With an opposition candidate who's determined not to bring up ideology, and with a President too popular to directly attack, the only option left is to run on competency. "The President is a nice guy," the candidate says, "but he's in way over his head trying to run America. Vote for me, I'll do more or less the same thing only better." As a line of attack, it was weak in 2004--virtually everyone agreed that by not going after the ideological underpinnings of Bush's rationale for war, Kerry ceded a lot of ground to Bush--and it's worse now. Romney doesn't even have the experience that Kerry had of decades in the Senate. (And he doesn't have Kerry's justification for changing positions. Virtually every Senator at some point has to hold their nose and vote for a bill with positions they don't like; Bush's team made political hay of those compromises. Romney just flat-out drifts with the wind.)
The question becomes (assuming you agree with my basic assertion that Romney and Kerry are running similar campaigns) Why would you do it? Why would you go with a strategy that was a loser in 2004 (a close loser, granted, but Bush seemed even more vulnerable in 2004 than Obama does now) instead of trying to forge a different strategy? Why wouldn't you learn from your mistakes? (Assuming, that is, that you intend to win the election. It does seem that in the early stages of the Republican primaries, when it might have been most possible to run a candidate who could both oppose Obama on ideological grounds and appeal to moderates, the candidates who could do so decided to look at 2016 instead. Why run against a sitting President when you can run against his successor?)
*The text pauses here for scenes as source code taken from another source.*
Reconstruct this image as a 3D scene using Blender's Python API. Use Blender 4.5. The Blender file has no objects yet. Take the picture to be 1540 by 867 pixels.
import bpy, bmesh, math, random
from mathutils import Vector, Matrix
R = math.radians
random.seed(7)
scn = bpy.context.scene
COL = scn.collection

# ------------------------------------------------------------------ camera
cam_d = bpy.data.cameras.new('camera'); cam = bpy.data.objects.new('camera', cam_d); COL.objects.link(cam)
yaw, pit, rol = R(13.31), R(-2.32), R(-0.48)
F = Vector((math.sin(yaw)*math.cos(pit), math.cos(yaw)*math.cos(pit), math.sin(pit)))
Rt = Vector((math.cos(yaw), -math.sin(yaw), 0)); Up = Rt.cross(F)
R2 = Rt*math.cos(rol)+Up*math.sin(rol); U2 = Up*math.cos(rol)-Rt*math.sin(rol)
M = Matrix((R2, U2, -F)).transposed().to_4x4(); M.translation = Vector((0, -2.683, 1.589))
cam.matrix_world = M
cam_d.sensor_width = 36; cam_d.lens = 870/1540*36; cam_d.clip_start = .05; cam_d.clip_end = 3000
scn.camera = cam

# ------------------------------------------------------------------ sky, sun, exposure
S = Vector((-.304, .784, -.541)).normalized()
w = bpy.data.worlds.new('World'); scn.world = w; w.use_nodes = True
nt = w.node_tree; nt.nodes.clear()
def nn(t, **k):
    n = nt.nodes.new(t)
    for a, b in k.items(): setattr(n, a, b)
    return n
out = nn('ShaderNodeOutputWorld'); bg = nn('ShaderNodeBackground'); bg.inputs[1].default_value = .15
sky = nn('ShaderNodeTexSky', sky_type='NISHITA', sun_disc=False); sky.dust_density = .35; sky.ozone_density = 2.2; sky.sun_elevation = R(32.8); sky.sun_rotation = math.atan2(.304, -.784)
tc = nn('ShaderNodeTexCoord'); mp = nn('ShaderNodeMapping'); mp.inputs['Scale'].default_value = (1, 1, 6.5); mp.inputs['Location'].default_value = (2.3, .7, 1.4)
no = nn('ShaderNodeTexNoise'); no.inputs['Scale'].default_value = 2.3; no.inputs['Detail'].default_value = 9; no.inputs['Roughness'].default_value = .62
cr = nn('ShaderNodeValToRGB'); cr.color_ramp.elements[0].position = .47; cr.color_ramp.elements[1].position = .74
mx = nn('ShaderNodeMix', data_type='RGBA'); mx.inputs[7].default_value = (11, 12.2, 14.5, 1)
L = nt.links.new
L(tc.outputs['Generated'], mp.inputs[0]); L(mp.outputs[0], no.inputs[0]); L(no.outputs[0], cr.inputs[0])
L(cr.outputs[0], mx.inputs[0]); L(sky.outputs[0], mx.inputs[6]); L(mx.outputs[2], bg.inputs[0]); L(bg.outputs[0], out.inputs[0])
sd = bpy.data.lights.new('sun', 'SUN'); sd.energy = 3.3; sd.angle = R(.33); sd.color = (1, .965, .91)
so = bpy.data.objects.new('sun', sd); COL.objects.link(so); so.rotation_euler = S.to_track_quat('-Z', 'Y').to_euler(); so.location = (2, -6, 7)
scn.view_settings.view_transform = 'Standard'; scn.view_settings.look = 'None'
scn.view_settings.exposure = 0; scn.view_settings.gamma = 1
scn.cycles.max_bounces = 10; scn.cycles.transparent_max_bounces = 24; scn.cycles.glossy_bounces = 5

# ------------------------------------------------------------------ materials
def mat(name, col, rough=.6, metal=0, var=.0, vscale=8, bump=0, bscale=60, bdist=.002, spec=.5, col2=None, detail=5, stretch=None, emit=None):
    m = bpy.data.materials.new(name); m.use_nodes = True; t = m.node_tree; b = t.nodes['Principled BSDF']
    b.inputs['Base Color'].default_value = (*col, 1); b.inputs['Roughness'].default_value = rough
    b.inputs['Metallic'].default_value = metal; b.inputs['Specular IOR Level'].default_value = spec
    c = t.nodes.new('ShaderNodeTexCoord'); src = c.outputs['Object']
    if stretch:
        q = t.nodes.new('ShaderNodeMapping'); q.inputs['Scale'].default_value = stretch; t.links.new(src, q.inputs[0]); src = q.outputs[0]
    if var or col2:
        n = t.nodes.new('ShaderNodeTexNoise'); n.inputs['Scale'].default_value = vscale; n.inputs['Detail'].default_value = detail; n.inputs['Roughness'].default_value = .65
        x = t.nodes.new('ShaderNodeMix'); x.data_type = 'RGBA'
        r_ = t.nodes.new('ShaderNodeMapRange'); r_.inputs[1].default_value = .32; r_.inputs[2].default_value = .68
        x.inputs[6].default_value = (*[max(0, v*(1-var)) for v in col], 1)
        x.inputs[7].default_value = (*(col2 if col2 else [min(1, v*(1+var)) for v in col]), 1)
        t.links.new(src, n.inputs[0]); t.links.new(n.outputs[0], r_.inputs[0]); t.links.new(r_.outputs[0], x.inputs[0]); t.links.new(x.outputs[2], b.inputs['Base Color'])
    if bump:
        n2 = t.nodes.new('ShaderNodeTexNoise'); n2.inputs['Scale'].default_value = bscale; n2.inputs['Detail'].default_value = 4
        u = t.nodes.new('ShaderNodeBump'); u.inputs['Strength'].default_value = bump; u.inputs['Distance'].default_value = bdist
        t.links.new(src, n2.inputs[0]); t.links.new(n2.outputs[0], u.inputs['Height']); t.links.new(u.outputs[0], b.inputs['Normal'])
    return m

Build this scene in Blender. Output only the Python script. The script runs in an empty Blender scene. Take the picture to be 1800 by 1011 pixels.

I think that the answer has to do with the differences between tactical thinking and strategic thinking. As a whole, it might seem obvious that you shouldn't run a candidate that doesn't appeal to your base, and you shouldn't cede the basic ideological grounds to your opponent and run on finely-split hairs such as the exact definitions of "too close" for Iran's nuclear program. But the closer you get to each decision and the more it looms as the immediate and important one, the more likely it is that you're going to make the decision that seems best at the time.
If the choice is between a polarizing figure with high negatives like Gingrich or Santorum and a figure that nobody has strong feelings against like Romney, you're going to go with Romney. If the choice is to run on a platform with high negatives like privatizing Social Security and a bunch of vague platitudes about how you agree with the President but you think you can do a better job, you're not going to mention Social Security. If you want to appease your base, well...nominating someone up-and-coming and far more ideological than you are works well. (Hopefully Ryan's time in the spotlight will work the same magic for his career that it did for John Edwards.)
Every decision, in a vacuum, seems like the best one you can make. It's only when you look back at them in the full context of events that you realized you've nominated a candidate that actually is what you caricatured John Kerry to be. And by then, it's (hopefully) too late for anything but the recriminations and the tell-all biographies. This one might be close...2004 was close, too. But the Republicans are following the exact same playbook that they mocked the Democrats for using eight years ago, and with a worse candidate and a better President. I can't imagine that going well for them.